Two scenes in the film stand out: The first an otherwise ordinary bar fight which Jaeckel's partner interrupts. Basically every low life in the joint turns on the doughty young thickly mustachioed and side-burned lounge suit wearing cop, and by golly if he doesn't wipe the floor with them in one of the most improbable outbursts of fighting skills ever staged. What makes it even more remarkable is just as the first punches are thrown Jaeckel senses something is wrong and follows his buddy into the bar, only arriving there after 10 minutes of non-stop head cracking action. That must have been one hell of a big parking lot.
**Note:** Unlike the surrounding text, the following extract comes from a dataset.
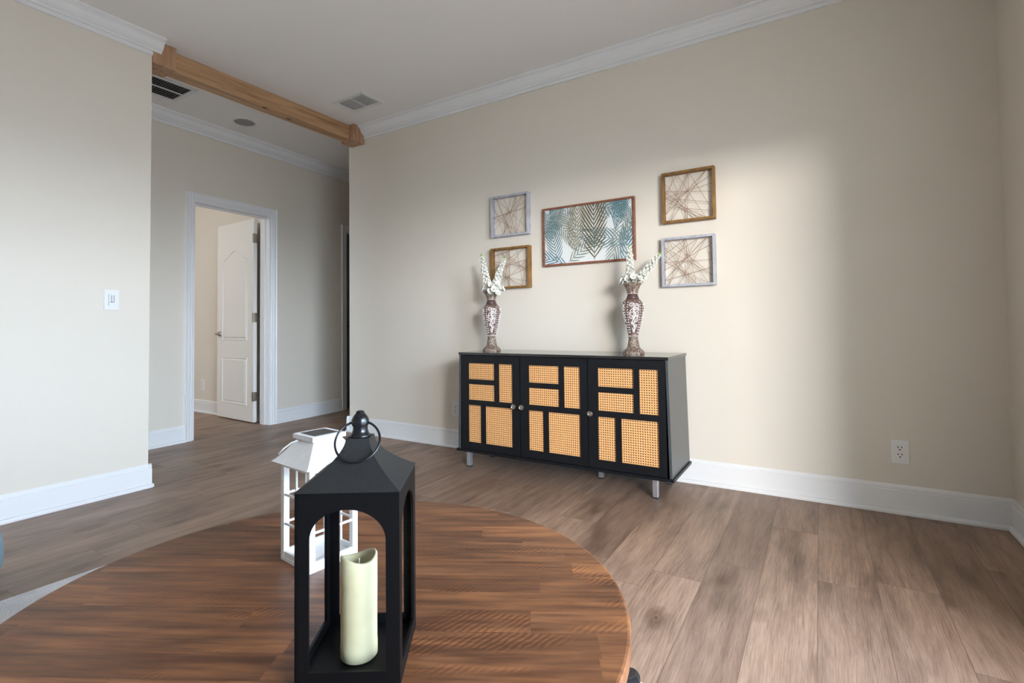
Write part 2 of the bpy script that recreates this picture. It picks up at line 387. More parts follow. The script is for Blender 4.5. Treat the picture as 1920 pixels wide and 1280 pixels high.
# room seen through the doorway
struct(boxobj('wall_bedroom', M['wall'], (-4.2, -1.262, -.10, .02, 0, H)), 'cream wall seen through the open doorway', 'wall')
m = MB(); m.box(-4.3, -4.2, -5.1, .02, 0, H)
struct(m.build('wall_bedroom_side', M['wall']), 'cream far wall of the room through the doorway', 'wall')
struct(boxobj('wall_second_room', M['wall'], (-3.4, -3.3, .02, 3.1, 0, H)), 'cream wall of the dark second room', 'wall')

crown_prof = [(0, ZC), (.011, ZC), (.0125, ZC + .018), (.008, ZC + .0215), (.009, ZC + .024), (.018, ZC + .0255), (.0205, ZC + .030), (.022, ZC + .036), (.030, ZC + .040), (.040, ZC + .048), (.048, ZC + .059), (.053, ZC + .071), (.060, ZC + .080), (.068, ZC + .0835), (.069, ZC + .088), (.078, ZC + .0885), (.081, ZC + .092), (.081, H), (0, H)]
base_prof = [(0, 0), (.027, 0), (.0275, .010), (.024, .019), (.0125, .0205), (.0135, .024), (.0135, .110), (.0085, .1135), (.0105, .119), (.0095, .128), (.004, ZB), (0, ZB)]
def run(name, prof, a, b, fn, label, cat, mat='trim'):
    m = MB(); m.prism(prof, a, b, fn); return struct(m.build(name, M[mat]), label, cat)
run('trim_1', crown_prof, .013, XR, lambda u, p: (u, -p[0], p[1]), 'white crown moulding above the console wall', 'moulding')
run('trim_2', crown_prof, YR, -1.63, lambda u, p: (p[0], u, p[1]), 'white crown moulding on the left wall', 'moulding')
run('trim_3', crown_prof, -4.95, 3.05, lambda u, p: DW(u, p[0], p[1]), 'white crown moulding on the hall wall', 'moulding')
run('trim_4', crown_prof, YR, -.0, lambda u, p: (XR - p[0], u, p[1]), 'white crown moulding on the right wall', 'moulding')
m = MB(); m.prism(base_prof, XB - .02, XR, lambda u, p: (u, -p[0], p[1])); m.prism(base_prof, -.027, .12, lambda u, p: (XB - p[0], u, p[1]))
struct(m.build('baseboard_back', M['trim']), 'white baseboard under the console wall', 'baseboard')
m = MB(); m.prism(base_prof, YR, YL + .016, lambda u, p: (p[0], u, p[1])); m.prism(base_prof, XB - .013, .016, lambda u, p: (u, YL + p[0], p[1]))
struct(m.build('baseboard_left', M['trim']), 'white baseboard wrapping the left wall end', 'baseboard')
m = MB()
for a, b in ((-5.0, D1a - .06), (D1b + .06, D2a - .06), (D2b + .06, 3.05)): m.prism(base_prof, a, b, lambda u, p: DW(u, p[0], p[1]))
struct(m.build('baseboard_hall', M['trim']), 'white baseboard along the hall wall', 'baseboard')
m = MB(); m.prism(base_prof, -4.2, -1.262, lambda u, p: (u, -.10 - p[0], p[1]))
struct(m.build('baseboard_bedroom', M['trim']), 'white baseboard seen through the doorway', 'baseboard')
m = MB(); m.prism(base_prof, DO1 + .06, -.0, lambda u, p: (XR - p[0], u, p[1]))
struct(m.build('baseboard_right', M['trim']), 'white baseboard at the right edge', 'baseboard')

# door casings and jambs
cas = [(0, 0), (.0, .012), (.008, .016), (.018, .014), (.026, .018), (.045, .018), (.052, .022), (.06, .022), (.06, 0)]
def doorway(name, a, b, h, label):
    m = MB(); w = .06
    m.prism(cas, 0, h + w, lambda u, p: DW(a - p[0], p[1], u if p[0] > .001 or u == 0 else u))
    m.prism(cas, 0, h + w, lambda u, p: DW(b + p[0], p[1], u))
    m.prism(cas, a, b, lambda u, p: DW(u, p[1], h + p[0]))
    for s0, s1, z0, z1 in ((a, a + .018, 0, h), (b - .018, b, 0, h), (a + .018, b - .018, h - .018, h)):
        m.box(s0, s1, -T_ - .004, .004, z0, z1, T=lambda s, n, z: DW(s, n, z))
    # stop bead
    for s0, s1, z0, z1 in ((a + .018, a + .03, 0, h - .018), (b - .03, b - .018, 0, h - .018), (a + .03, b - .03, h - .03, h - .018)):
        m.box(s0, s1, -.085, -.05, z0, z1, T=lambda s, n, z: DW(s, n, z))
    return struct(m.build(name, M['trim']), label, 'door frame')
doorway('trim_5', D1a, D1b, D1h, 'white casing of the open doorway')
doorway('trim_6', D2a, D2b, D2h, 'white casing at the far end of the hall')

# open door leaf (local: x from hinge 0 to width, y thickness, z up)
def door_leaf(name, loc, rotz, mat, w=.715, h=1.995, label='', panel=True, t=.035):
    root = bpy.data.objects.new(name, None); C.objects.link(root); root.location = loc; root.rotation_euler = (0, 0, rotz)
    struct(root, label, 'door')
    m = MB(); m.box(0, w, 0, t, .0, h); m.build('leaf', mat, root, bevel=.002)
    if panel:
        for side in (-1, 1):
            yy = 0 if side < 0 else t
            # raised frames follow the two moulded panels, upper one arched
            x0, x1 = .12, w - .12
            def outline(z0, z1, arch):
                pts = [(x0, z0), (x1, z0), (x1, z1)]
                if arch:
                    for i in range(1, 16):
                        q = i / 16; x = x1 + (x0 - x1) * q
                        pts.append((x, z1 + .085 * (math.sin(PI * q) ** 2)))
                pts.append((x0, z1)); return pts
            m = MB()
            for z0, z1, ar in ((.16, .62, False), (.80, 1.62, True)):
                pts = outline(z0, z1, ar)
                P3 = [(x, yy + side * .001, z) for x, z in pts]
                m.tube(P3, .0065, 6, closed=True)
                cx = sum(p[0] for p in pts) / len(pts); cz = (z0 + z1) / 2
                inner = [(cx + (x - cx) * (1 - .017 / (x1 - x0) * 2), cz + (z - cz) * (1 - .017 / (z1 - z0) * 2)) for x, z in pts]
                va = [m.bm.verts.new((x, yy, z)) for x, z in inner]
                inner2 = [(cx + (x - cx) * .95, cz + (z - cz) * .97) for x, z in inner]
                vb = [m.bm.verts.new((x, yy + side * .006, z)) for x, z in inner2]
                k = len(va)
                for i in range(k): m.bm.faces.new([va[i], va[(i + 1) % k], vb[(i + 1) % k], vb[i]])
                m.bm.faces.new(vb)
            m.build('moulded_panel', mat, root)
    return root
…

The other scene is the film's tour-de-force set piece where SIX (6) mob toughs turn on Mr. No Legs as he relaxes by the pool with his sex bomb mob moll, and with a combination of legless martial arts, various underwater fighting maneuvers and assorted hidden weapons, he smacks them all down: Watching Mr. Slinker do Jedi back flips in his chair and beat down on the bad guys with the stumps of his lower appendages is not something you will soon forget. I agree with others when stating that this movie needed more No Legs and less police procedural: The squandered opportunity of a sequel examining how No Legs arrived at his legless state, came to grips with his disabilities and got his start as a hit-man is one of the great lost cult gems that was never made. This will have to do, and if you can find it you'll be an instant convert.

To avoid any confusion let me make clear that this film is an exercise in applied bad taste made long before the term "political correctness" was even coined. It also succeeds because the story is played completely straight without any sort of schlock regarding No Legs: If it had been a smarmy tongue in cheek parodic or satiric attempt to get laughs it would have fallen flat. It is ridiculous, absurd and potentially offensive, but the film has a kind of lunkheaded endearing naiveté about it that makes it all ten times the riot it would otherwise have been if played for laughs. You just can't make 'em like this anymore, and thank heaven for that.

9/10: I could see Mondo Macabro picking this one up, they have shown a willingness to present movies on DVD that other companies would never dare bother with, and I for one would love to see a re-release just because I know how many stupid Liberal idiots would protest it.